L’argomento, insomma, è di calda attualità. E il rilievo garantito dalla presidenza italiana del Consiglio di Sicurezza è un segno eloquente di quanto su questo tema la leadership di Roma, tra i Paesi indiscutibilmente più ricchi a livello artistico e culturale (anche se, come già abbiamo avuto modo di rilevare, non si dimostra sempre all’altezza di difenderlo e valorizzarlo come dovrebbe), sia non solo giustificata, ma anche doverosa. Lo ha rimarcato lo stesso ambasciatore Sebastiano Cardi durante lo stakeout conclusivo della sua presidenza del Consiglio di Sicurezza. Stakeout che è stato anche l’occasione per tracciare un breve bilancio, su sollecitazione dai giornalisti, di questo mese che l’Ambasciatore ha legittimamente definito particolarmente denso. “Abbiamo sempre cercato di trovare l’unità del Consiglio, che è il più importante obiettivo da raggiungere per una presidenza. Non è stato sempre possibile, ma pensiamo di poter essere soddisfatti del nostro lavoro per aver portato specialmente il Mediterraneo e naturalmente la Libia al centro di alcune delle sessioni del Consiglio”, ha spiegato Cardi, che ha ribadito l’impegno dell’Italia nel dossier libico sia dal punto di vista politico che umanitario. In questo quadro, il tema del cultural heritage è stato sicuramente uno di quelli su cui la targa italiana è risaltata in modo più evidente.
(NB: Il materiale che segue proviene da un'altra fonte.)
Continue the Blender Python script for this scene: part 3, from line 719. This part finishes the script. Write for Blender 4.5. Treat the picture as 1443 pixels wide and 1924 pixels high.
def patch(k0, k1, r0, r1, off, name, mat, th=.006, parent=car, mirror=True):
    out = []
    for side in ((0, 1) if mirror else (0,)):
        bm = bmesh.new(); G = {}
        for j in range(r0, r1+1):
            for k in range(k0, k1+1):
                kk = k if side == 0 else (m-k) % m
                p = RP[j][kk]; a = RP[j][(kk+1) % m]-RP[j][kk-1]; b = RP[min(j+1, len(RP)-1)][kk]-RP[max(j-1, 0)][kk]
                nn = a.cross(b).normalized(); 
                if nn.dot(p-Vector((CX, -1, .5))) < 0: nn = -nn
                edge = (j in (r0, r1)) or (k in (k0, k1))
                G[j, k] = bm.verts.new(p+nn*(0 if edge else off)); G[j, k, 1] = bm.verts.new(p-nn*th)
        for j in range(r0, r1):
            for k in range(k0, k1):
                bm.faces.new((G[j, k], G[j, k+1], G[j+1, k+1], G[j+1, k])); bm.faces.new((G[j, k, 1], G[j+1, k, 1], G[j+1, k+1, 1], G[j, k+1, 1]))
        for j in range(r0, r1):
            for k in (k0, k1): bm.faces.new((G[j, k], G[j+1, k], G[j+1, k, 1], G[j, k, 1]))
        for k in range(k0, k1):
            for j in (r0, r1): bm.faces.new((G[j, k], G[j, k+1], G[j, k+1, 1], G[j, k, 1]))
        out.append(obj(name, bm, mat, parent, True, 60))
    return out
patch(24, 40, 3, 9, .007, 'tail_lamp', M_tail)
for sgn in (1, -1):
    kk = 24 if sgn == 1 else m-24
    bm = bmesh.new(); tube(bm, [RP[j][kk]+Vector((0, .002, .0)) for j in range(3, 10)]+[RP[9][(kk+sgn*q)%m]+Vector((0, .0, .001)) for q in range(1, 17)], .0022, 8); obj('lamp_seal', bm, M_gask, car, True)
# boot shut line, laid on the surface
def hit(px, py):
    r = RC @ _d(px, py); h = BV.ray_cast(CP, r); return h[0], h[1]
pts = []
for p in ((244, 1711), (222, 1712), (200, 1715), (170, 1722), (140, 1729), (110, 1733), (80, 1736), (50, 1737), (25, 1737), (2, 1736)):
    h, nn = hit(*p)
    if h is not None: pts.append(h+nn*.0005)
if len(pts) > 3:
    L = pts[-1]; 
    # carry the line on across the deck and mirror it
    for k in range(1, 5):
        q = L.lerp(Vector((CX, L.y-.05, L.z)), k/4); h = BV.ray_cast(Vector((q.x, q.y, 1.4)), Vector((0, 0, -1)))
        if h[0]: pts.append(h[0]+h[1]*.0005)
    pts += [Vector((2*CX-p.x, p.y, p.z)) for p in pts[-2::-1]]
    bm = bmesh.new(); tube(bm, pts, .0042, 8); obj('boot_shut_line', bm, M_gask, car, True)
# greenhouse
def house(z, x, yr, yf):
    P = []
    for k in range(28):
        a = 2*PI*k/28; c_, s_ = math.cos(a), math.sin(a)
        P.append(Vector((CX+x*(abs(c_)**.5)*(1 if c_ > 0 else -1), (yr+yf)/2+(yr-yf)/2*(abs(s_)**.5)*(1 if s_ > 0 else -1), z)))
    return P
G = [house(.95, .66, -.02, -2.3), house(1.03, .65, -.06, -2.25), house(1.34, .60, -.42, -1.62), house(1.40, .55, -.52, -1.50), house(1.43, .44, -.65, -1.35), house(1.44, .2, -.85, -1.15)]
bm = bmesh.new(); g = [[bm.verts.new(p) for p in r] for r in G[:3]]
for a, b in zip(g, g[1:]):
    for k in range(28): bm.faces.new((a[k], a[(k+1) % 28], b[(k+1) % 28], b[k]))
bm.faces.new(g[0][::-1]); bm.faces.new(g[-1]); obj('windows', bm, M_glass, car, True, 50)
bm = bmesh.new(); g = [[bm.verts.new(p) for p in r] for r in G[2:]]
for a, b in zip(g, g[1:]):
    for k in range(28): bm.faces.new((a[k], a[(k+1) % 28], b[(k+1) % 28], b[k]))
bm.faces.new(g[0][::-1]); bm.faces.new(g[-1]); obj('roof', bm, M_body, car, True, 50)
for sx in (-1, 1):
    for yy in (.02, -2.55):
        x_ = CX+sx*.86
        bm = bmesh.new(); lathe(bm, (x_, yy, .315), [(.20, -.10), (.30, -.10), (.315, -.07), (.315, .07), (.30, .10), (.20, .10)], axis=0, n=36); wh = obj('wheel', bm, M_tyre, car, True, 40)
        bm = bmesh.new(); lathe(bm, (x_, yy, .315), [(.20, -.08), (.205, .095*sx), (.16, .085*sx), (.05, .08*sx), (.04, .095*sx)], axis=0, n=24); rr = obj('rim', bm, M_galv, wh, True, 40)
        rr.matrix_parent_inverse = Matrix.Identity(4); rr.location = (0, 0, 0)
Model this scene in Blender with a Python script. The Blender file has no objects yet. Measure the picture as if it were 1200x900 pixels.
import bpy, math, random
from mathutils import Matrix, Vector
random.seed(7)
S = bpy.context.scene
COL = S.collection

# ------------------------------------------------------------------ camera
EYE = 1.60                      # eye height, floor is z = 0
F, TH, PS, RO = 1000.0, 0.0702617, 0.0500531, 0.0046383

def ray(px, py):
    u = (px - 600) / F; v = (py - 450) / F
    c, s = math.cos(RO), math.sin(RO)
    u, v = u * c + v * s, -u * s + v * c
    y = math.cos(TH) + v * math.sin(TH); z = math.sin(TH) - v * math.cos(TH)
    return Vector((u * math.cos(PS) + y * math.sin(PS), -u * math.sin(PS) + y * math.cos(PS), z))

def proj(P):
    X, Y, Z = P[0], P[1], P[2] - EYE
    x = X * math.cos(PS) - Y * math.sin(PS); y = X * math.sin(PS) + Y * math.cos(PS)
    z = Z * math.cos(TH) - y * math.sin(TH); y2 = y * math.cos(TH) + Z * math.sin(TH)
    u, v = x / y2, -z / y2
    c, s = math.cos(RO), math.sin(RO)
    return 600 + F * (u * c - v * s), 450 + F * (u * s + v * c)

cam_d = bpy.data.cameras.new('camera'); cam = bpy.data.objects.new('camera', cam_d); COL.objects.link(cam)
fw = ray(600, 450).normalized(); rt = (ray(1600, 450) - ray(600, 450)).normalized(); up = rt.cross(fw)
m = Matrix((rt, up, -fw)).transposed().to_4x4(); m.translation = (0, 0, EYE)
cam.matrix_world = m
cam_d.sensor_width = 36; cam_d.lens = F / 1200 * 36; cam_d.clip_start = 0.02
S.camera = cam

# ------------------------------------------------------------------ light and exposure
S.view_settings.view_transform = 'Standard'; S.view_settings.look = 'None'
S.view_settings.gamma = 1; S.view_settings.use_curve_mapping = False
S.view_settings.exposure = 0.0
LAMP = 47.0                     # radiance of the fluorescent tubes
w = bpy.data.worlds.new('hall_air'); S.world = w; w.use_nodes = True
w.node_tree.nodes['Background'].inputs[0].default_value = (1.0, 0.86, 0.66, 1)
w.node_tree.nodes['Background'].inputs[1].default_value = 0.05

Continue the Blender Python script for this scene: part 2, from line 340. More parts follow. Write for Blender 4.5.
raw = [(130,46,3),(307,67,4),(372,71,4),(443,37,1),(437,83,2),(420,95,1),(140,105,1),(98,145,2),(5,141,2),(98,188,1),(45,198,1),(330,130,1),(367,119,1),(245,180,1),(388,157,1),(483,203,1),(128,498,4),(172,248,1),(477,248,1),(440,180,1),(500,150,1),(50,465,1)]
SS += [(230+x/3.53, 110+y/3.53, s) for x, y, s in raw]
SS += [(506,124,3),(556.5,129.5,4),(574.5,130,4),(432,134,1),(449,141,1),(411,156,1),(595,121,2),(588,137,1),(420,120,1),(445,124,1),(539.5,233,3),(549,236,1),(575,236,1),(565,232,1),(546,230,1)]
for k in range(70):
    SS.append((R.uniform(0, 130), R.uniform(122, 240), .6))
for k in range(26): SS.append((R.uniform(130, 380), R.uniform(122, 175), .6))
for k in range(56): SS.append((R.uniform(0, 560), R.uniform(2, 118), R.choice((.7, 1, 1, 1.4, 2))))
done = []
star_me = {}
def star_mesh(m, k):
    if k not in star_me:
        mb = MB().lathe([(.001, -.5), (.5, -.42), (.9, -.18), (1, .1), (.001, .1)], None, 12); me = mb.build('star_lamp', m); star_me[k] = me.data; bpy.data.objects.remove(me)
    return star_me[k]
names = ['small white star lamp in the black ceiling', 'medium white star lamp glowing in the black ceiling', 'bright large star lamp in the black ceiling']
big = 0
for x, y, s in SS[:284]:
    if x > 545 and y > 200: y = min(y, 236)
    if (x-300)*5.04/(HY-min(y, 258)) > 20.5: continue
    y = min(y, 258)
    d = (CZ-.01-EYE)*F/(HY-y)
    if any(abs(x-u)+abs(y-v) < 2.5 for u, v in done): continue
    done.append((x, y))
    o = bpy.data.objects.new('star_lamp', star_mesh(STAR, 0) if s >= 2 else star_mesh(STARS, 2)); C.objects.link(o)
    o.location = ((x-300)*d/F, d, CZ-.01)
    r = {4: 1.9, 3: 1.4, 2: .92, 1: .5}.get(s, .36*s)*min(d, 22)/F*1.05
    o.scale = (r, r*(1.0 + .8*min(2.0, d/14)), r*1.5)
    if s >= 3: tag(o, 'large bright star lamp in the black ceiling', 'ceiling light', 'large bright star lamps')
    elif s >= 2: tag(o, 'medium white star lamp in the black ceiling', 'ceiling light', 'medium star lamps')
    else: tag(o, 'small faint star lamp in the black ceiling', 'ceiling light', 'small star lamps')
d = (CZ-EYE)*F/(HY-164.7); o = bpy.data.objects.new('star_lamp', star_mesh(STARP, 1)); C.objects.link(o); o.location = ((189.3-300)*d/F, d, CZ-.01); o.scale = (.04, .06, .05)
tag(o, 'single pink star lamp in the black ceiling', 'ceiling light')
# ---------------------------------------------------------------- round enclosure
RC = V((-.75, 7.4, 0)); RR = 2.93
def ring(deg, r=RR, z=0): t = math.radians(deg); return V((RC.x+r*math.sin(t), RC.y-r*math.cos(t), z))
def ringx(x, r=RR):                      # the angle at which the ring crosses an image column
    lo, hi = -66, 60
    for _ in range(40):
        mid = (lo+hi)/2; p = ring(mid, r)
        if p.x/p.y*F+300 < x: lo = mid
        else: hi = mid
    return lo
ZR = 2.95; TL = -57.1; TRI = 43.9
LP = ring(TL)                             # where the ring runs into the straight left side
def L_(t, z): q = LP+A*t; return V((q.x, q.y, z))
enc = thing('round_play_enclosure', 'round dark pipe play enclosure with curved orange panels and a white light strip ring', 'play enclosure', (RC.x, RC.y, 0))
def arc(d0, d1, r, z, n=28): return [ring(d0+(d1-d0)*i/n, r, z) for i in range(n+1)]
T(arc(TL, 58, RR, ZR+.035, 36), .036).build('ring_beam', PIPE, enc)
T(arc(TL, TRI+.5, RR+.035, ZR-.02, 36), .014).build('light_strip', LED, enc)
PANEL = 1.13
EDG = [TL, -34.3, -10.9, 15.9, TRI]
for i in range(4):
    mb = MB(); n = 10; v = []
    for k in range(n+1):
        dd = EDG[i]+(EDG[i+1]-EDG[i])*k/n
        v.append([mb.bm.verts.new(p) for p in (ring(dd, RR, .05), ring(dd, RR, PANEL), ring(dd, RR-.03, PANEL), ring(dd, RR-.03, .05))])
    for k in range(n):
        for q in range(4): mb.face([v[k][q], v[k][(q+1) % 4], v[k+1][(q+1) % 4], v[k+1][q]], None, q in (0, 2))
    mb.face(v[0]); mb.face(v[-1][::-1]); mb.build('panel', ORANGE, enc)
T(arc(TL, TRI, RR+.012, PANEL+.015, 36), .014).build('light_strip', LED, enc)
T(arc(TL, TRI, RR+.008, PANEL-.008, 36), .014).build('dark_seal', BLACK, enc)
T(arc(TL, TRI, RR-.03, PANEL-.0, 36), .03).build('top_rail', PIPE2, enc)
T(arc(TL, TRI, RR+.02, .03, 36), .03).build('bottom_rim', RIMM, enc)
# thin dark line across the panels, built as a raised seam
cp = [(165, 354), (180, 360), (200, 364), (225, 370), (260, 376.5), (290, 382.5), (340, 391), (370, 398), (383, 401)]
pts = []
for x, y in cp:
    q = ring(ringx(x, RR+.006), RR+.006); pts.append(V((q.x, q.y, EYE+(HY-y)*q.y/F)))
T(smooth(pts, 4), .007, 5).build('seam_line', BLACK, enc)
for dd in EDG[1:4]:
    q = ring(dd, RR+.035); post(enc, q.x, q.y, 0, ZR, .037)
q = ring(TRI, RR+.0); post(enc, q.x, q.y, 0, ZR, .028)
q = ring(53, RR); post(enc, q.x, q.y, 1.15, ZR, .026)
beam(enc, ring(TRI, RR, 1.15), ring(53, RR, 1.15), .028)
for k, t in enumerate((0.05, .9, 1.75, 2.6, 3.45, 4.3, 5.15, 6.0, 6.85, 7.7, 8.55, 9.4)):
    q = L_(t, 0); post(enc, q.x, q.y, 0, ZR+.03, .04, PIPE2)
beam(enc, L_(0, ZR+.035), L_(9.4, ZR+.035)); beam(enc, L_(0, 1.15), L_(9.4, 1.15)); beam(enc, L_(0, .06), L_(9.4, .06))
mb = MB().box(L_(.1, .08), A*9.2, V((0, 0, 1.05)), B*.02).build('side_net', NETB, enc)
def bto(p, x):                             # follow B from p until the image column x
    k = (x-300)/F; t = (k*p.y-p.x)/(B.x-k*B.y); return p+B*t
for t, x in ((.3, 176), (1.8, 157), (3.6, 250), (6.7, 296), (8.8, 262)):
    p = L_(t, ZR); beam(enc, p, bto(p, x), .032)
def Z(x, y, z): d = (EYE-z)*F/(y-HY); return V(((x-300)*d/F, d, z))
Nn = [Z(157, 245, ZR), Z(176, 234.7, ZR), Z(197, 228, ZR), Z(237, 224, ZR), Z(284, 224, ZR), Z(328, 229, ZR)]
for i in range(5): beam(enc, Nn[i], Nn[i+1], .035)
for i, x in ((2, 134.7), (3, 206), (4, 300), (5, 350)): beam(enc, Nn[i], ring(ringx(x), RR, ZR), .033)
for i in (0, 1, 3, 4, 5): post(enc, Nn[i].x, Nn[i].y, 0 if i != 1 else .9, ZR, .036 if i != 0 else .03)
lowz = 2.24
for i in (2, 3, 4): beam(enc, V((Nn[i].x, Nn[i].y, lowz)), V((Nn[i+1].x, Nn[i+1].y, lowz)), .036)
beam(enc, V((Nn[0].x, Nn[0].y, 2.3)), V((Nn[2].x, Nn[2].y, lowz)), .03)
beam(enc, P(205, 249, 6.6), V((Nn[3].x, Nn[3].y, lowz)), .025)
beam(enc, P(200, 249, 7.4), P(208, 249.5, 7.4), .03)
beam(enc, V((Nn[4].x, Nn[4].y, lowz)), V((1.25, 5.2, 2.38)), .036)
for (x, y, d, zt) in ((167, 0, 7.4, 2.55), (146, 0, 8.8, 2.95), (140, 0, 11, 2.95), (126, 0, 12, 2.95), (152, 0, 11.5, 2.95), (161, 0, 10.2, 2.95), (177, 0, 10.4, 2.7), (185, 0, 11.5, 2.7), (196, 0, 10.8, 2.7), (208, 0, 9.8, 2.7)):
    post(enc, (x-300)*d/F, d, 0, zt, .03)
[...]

La speranza espressa dallo stesso Ambasciatore, tuttavia, è che molti altri Paesi seguano l’esempio di Roma nell’inserire il dossier tra le prime prime pagine della fitta agenda del Consiglio di Sicurezza. Proseguendo così il cammino inaugurato da quello che a pieno diritto, nonostante tutte le difficoltà del caso, viene unanimamente soprannominato il “Belpaese”.